Specialist Judges are bywords for prestige classes. The 2000 AD comic has a long history and think it is inevitable that years and years of plots will have introduced a vast array of different types of Judges and in traditional comic book style each new type is bound to be better, in some way, that the previous one. I think Mongoose does a pretty good job at presenting these popular sub-types of judge, it’s a hard line to walk when it comes to keeping the near inhuman abilities of the judges inline with a game balanced RPG. The Justice Department holds an innate safely system for these prestige classes though; the player character’s boss can simply refuse to promote or transfer the character to the prestige class worthy squad or division.
I said that the abilities of the judges were nearly inhuman; well some judges are “more nearly” inhuman than others. Judge Dredd is a clone, as is his brother Rico. Your player characters could be from the clone stock too – at the time of the game world I think there’s a fair percentage of these cloned judges out there. I wish the book gave me a better idea of what exactly that percentage was (it’s too tempting to have scary ‘problems with the clones’ style plots) but all we’re told is, “It is projected that by 2160 one third of judges will originate from clone stock”. Cloned PCs provide a way to quickly stat PCs – all clones have the same stats. That’s not as boring as it sounds though since the book provides a number of different “bloodlines” and clones from different bloodlines will have different stats. Those GMs torn between letting a player play Judge Dredd (of whom we’ve seen no stats – which gets the thumbs up from me) or not, now has a nice third option wherein the player can pick up a character from the same clone stock as the infamous Judge.
A far whack of the 64-page book is given over to resources, weapons, robots and vehicles. They’re presented over three chapters. I admit it; much of the charm of the 2000 AD setting is the weird and wonderful technology. Who can ignore a standard sidearm which fires six types of ammunition or the charm of robotic bomb hunting dogs? The dark sci-fi world is a haven for those of us who are weapon geeks too. At one point there’s a double page table that presents a dense collection of damage, range, weight etc for different types of weapon. A saving grace for those of us who are not weapon geeks is that there are some pictures for these weapons and plenty of pictures for the vehicles (like the gunbird) and robots (like the book keeper’s drone; the audit bot).

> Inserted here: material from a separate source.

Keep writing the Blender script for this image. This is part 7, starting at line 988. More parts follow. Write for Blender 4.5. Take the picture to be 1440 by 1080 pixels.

You look at the huge guns and get the point; the Judges will react with terminal force if you litter or read forbidden books, you look at the pictures of a hundred and one robots and the mass unemployment of human redundancy becomes clear.
After an aside to the Judge’s academy the book ends with a detailed examination of one Sector House: a typical precinct for the Judges. It’s not presented a mini-adventure but instead a collection of the local judges and their surprisingly chequered history.
As a random RPG supplement off the shelf the Rookie’s Guide to the Justice Department might seem a little dry and entirely obsessed with a facet of Mega City One; it might just be a 5/10 or 2 star offering. However, if you judge the book by what it sets out to do and accept it as an overview of the Justice Department then it tallies higher. It does what it claims. It does what it says on the cover. GMs are presented with an RPG friendly view of the Justice Department and it’s done in such away which spoils neither the Justice Department established in the 2000 AD comic nor corrupts the essence of a player driven (as opposed to ‘back up judges turn up, back up judges deal with the situation) RPG.